Generally and normally, casters C-A-S-T-E-R-S, (here U.K. at least) are seen as M/c.s, that CAST Type or similar, and the >Old Goat< who`s handle is the Masthead for this response, i.e. Mick the Caster.! Since `54.
Castor,s C-A-S-T-O-R-S, are the means to Wheel/Transport/Move around, machinery etc.
Since 1954, and counting, using pure unrefined CASTOR Oil on the Monotype CASTER was and still is the norm, unrefined Castor Oil, stands up to the heat on the Supercaster (Giant Caster, - U.S. possibly) when casting Continuous strip material, Leads & Rules.

Semi constructive (possibly) follows:- as implied above Rolling Bars/Tubes usually prove to be the more favoured option, over and above Pump Trucks, Pallet Jacks, etc., etc., with just 3 tubes/rollers it is almost childs play to negotiate doorways etc., (with just 3 rollers if needed) it is possible to spin/rotate the Mc., through 360 Degrees in its own foot print.!

If the machine has *FEET* at every corner, it is not rocket science to introduce 2 Fore & Aft baulks of timber to act as rails, i.e. 4” x 2” x 18” longer than the distance between the front and back feet,??
Then the option is available to use either >rolling bars< OR hire 4 Machinery moving skates, preferably the type that have built in, Turn Table and Draw Bar hooks incorporated.

Machinery moving skates, are very efficient in action, the rollers act like the links in track laying vehicles, size for size carry/transport very heavy loads, and are quite friction free, and like Rolling Bars, make turning sharp corners (comparatively) easy, leaves Pump Trucks and Fork Lifts way behind.

thanks for the advise, ill try the steel pipe. Anyone have a preference on pipe diameter? 1” 2” etc….

Two inch.
I try to keep the load on only one pipe most of the time. Push the load forward gently until it teeters. Step on runner to lift it and insert second pipe. Continue rolling until first pipe comes out. Slow and steady.
I call this the Egyptian method as I believe this is how they got the stones up the pyramid.
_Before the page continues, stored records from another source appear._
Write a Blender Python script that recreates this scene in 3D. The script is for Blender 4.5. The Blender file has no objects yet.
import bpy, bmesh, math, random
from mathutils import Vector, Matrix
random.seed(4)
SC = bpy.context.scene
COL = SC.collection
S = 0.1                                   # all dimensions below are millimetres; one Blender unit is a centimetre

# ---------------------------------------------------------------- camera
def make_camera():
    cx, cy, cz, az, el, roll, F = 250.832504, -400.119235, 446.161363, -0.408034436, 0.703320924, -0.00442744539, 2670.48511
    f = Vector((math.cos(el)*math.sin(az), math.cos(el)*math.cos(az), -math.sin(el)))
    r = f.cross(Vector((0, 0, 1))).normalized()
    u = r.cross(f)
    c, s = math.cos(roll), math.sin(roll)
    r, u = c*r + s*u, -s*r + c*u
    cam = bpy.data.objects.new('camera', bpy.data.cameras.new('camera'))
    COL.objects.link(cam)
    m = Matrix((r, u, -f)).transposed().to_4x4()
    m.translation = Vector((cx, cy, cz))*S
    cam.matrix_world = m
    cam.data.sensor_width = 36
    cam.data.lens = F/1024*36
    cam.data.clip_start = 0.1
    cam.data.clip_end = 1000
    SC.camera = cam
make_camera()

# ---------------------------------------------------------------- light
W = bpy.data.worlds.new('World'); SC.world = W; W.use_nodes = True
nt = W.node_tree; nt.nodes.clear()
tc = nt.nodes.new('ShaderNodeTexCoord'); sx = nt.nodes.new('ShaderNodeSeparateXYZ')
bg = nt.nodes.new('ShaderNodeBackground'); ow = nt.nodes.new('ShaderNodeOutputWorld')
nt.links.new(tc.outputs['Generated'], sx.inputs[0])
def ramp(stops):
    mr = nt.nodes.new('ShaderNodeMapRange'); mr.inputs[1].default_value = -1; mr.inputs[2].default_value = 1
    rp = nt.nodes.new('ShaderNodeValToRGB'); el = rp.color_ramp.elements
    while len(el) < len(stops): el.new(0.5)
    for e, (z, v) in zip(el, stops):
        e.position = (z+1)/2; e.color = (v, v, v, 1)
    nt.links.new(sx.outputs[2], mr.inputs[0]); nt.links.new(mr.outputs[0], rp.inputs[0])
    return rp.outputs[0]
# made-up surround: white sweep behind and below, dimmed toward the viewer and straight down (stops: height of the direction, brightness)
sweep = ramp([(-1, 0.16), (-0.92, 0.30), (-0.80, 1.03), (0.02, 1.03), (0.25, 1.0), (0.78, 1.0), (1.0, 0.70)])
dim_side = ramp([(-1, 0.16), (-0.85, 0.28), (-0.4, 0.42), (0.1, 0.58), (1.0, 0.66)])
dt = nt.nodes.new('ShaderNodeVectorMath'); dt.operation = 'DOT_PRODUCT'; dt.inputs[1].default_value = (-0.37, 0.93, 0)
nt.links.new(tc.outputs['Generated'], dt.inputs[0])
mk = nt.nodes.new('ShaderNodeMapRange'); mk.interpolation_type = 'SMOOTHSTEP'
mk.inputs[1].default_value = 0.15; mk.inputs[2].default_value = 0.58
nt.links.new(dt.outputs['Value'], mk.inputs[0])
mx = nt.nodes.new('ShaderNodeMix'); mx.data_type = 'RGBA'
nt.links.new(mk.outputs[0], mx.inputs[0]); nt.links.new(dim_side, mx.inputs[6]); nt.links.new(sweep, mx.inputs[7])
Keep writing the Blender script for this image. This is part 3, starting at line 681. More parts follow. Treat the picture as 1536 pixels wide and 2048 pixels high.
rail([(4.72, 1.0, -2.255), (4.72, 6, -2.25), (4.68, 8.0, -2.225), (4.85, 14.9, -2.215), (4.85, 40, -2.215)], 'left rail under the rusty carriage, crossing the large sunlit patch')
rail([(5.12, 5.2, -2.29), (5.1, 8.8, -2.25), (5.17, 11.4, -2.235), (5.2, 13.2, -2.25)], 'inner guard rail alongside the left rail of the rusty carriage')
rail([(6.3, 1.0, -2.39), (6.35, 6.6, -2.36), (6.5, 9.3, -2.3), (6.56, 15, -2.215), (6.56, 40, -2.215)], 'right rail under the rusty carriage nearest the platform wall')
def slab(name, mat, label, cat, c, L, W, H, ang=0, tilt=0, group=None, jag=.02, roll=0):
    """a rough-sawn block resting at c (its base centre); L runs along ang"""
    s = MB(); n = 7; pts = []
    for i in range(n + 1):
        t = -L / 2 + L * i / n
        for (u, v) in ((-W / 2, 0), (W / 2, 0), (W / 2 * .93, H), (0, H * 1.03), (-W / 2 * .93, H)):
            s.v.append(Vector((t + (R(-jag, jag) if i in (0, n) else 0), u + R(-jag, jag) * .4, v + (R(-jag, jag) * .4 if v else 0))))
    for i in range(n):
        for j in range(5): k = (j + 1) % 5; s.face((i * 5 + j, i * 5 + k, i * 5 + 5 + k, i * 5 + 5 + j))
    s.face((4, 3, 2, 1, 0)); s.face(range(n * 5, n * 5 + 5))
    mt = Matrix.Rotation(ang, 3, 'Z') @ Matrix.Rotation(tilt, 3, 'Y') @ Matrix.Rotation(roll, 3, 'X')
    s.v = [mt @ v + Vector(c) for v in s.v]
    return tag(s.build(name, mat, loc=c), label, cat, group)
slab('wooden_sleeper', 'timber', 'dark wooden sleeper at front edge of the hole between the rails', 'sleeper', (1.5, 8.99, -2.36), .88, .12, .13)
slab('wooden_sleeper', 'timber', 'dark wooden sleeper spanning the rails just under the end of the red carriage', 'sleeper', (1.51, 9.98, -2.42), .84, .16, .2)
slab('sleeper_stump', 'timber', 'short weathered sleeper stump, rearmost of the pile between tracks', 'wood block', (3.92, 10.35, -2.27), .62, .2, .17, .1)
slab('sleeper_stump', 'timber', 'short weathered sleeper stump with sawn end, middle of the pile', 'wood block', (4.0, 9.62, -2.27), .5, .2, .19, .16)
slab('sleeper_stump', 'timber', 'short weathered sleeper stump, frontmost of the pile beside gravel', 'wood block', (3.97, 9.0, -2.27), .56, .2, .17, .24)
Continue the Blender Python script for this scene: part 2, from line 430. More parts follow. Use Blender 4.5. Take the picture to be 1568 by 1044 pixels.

Concurring with Inky, but one tiny modification to the Specs., 2” works well but if possible 2 @ 2” and one @ 1” & 3/4” or even better 2 @ 2” and one @ 1” & 7/8” combination possibly of 2 *tubes* and one steel *rod*, makes life much much easier to release one on exit, OR introduce one on Entry, for rolling onto,! again as Inky has implied, just the little >Rock & Tilt< works well.

With the 2 from 3, combination, really helps to insert the front roller at the required angle(s) to persuade the machine to navigate gentle curves.

Inky what has happened to Your customary closing One Liner,? i.e. Get some Ink etc., always made the post(s) a little more noticeable and interesting. !!

Pipes are great even over cracks because as Mick mentioned you can introduce a pipe at an angle and it’ll roll right over a crack. However, I never had a problem with a palette jack.
Being able to lower the load, slide the palette jack over a crack into a new position, and pick back up- well, it eliminates trying to force the machine over cracks.

If you have a J-bar already, I would say pipes are really a good option and cheap if no access to a P-Jack, but frankly a good palette jack is available from most companies that will hire/rent you a truck for a day- so there is that to consider. My preference is the palette jack due to flexibility.